Although many climactic scenes contain big action car-chases, a rollercoaster, being hurled out of a helicopter or leaping from roof top to roof top, they can also build to an emotional crescendo via a big revelation.

3) Quiet Scenes

These give the audience some respite from thrilling, high tension action in your story. They also allow the characters to catch their breath and process the situation. Quiet scenes may begin with a voiceover as they verbalize their thoughts or a strategic discussion with their confidantes.

Characters may look over clues or the information gathered to this point and assess or change their plan. The key here is less motion and more thinking. Writers often enter such scenes with characters recapping, contemplating, and organizing their thoughts.

4) Setups and Payoffs

These are breadcrumbs previously drip-fed into the main plot to give it more density. As an example, imagine a scene following a crime suspect’s activities. Screenwriters can start this scene by picking up up where we last met them and following them some more to add to our knowledge to draw viable conclusions. Alternatively, writers can do a time jump and start a new scene much further along the story timeline.

Screenwriters can also start new scenes to illustrate a cause and effect relationship between two scenes.
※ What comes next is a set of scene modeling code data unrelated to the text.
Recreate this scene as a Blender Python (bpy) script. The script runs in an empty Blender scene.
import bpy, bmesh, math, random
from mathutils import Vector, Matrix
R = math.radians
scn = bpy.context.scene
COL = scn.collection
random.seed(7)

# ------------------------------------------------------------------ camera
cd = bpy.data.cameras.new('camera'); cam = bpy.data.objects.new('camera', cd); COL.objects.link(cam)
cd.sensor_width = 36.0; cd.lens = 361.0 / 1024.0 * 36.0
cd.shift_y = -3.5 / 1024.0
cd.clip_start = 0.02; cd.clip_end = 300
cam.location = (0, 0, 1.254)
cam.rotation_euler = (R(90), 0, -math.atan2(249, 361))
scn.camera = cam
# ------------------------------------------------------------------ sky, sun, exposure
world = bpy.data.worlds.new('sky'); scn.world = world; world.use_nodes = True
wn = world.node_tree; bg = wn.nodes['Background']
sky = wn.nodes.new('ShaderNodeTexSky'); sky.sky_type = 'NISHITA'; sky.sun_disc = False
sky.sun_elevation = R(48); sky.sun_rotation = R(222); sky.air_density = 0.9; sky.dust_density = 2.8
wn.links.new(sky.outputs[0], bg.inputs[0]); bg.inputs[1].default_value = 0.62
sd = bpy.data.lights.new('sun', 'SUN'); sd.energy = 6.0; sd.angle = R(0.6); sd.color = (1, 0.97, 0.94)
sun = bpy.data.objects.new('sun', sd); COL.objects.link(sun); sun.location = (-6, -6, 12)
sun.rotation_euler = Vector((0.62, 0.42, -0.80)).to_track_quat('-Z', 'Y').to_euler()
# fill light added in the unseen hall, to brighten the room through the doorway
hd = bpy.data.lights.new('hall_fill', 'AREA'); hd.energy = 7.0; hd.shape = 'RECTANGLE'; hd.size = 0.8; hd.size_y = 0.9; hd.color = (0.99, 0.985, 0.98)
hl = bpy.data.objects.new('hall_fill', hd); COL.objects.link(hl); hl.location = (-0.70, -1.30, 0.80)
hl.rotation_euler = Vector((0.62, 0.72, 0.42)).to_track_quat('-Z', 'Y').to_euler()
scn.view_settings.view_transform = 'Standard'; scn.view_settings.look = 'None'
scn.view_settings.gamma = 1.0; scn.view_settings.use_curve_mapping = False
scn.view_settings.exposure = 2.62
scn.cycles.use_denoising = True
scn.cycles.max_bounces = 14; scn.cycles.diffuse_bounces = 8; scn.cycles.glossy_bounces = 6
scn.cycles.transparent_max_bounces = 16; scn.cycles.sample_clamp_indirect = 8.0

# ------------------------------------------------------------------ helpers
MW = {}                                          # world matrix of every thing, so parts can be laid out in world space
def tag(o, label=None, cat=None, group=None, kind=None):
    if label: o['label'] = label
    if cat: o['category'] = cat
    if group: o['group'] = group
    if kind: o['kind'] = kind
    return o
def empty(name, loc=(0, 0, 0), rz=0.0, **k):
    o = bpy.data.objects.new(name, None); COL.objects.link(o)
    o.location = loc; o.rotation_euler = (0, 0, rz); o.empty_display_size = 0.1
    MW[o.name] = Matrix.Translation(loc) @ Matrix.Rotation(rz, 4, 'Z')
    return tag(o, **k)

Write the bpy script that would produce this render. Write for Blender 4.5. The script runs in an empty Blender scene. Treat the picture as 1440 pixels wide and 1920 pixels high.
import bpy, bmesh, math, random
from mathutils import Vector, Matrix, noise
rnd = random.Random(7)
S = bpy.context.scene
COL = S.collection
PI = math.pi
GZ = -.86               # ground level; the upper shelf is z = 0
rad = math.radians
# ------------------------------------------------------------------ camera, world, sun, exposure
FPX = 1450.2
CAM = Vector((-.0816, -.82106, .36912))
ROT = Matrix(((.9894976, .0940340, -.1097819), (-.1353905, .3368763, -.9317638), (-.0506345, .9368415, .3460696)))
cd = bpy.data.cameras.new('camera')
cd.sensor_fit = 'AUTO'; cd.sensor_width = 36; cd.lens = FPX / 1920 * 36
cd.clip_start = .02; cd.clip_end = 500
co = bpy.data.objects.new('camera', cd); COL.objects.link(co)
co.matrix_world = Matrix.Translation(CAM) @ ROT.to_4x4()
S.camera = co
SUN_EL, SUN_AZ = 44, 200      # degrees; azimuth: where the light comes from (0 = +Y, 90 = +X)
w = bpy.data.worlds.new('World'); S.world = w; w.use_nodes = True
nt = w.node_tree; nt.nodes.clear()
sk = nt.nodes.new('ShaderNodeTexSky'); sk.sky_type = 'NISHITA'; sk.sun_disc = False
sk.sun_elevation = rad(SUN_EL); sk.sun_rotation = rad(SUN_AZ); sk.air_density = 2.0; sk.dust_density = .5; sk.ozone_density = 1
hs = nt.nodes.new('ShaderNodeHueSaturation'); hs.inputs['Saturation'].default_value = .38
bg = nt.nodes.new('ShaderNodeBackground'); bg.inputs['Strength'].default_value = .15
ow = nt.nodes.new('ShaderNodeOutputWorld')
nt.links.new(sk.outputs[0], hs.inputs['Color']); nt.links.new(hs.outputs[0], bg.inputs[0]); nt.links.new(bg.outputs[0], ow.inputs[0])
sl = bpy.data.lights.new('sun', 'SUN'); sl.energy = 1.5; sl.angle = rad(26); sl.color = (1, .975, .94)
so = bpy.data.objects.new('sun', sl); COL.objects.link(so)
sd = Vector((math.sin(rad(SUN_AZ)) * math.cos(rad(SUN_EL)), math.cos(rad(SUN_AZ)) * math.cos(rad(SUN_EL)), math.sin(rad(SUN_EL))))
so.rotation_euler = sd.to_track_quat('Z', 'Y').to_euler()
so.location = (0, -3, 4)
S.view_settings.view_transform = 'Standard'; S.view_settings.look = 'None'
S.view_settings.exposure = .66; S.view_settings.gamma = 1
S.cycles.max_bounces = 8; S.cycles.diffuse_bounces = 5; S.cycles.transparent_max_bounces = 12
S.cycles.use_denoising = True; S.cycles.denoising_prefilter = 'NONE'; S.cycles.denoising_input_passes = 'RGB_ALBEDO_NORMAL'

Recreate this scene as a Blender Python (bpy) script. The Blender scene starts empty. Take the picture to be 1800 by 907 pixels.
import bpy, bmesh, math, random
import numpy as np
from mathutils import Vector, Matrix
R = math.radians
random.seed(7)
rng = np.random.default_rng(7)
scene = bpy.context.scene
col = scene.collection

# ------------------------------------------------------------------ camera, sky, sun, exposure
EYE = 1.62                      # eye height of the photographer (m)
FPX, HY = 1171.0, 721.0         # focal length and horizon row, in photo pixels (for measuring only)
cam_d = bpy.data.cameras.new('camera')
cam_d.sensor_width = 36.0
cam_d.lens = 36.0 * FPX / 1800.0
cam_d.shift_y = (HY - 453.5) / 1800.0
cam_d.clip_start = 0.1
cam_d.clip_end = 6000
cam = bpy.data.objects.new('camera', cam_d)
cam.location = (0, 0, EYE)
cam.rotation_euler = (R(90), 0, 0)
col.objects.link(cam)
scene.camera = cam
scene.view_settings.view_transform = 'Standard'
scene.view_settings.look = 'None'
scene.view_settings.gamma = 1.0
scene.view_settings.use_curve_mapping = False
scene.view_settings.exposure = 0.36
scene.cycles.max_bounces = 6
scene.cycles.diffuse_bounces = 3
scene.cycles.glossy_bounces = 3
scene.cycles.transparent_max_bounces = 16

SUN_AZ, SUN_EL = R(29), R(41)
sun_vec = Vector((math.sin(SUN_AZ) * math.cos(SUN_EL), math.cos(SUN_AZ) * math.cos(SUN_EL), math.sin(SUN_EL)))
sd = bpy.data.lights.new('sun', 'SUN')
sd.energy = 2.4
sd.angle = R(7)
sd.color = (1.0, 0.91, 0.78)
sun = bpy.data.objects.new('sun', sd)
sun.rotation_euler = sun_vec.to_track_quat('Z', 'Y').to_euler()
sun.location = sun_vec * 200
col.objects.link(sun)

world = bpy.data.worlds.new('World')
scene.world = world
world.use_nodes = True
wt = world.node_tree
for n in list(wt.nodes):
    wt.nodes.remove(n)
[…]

Consider a comedy scenario when a character snips a seemingly inconsequential wire and the next scene shows every house in the street has lost its power.

5) Change The Story Point Of View

These scenes are especially useful when there is an ensemble cast or dual protagonists and the focus shifts from one character to another. They frequently start by isolating the character the audience will follow and then introducing them to the group or allowing them to pursue a solitary activity. Alternatively, they can start engaging in an individual activity before being introduced to the wider group.

6) Texture & Sensory

These can present as deceptively benign scenes, but they are actually powerful character-revealing ones. As an example, we can start a scene with a character picking up a mink coat from the cleaners, polishing the silverware, feeding a pet or recycling. Think about how much prefacing the main scene with these actions reveal about the character before the main action begins.

7) Secrets

These are intimate scenes with privileged information. The audience could be watching a character writing their deepest thoughts in their diary before they’re interrupted or nearly found out. What else could they be hiding? They have a prosthetic leg, they cheat on their diet, or they slap a grade on the front page of their students’a assignments without reading them?

8) Dialogue

This could be a candidate running for public office outlining their bold plans should they win. Writers may enter pre-scene where the speaker is clearing their throat, making final changes to their speech, or practising their delivery. Starting scenes this way highlight the emotional state of the speaker and anticipate an outcome.

Alternatively, writers may begin the scene mid-speech and track the audience response.

9) Nebulous scenes

These are often as titillating as they are intriguing, often catering to arthouse audience sensibilities. They typically start by confusing the reader for a bit and then honing in to the main scene. Consider the opening of Stanley Kubrick’s 2001: A Space Odyssey with a philosophical take on the Dawn of Man and propensity for violence.

10) Emotions

Starting a scene with intense sobbing, yelling, or laughter will immediately stoke the reader’s interest as they explore why they are behaving that way to and provide context.

11) Locale

Watching characters in a bank vault, an exotic island, or outer space is another great way to start a scene. Consider how the location of a wedding ceremony is influenced by its location. Will the nuptials take place in a gothic cathedral, the local park or at the local pizza joint where the couple met?

Start the scene by giving the audience time to soak in the locale, especially if it’s an unusual place.

12) Time Shift

You don’t have to show a character opening the car door, inserting the key in the ignition, starting the car and driving away. Strip away some details and let the audience fill in the gaps. You can start a scene at any point in this scenario to effect the pacing of your story.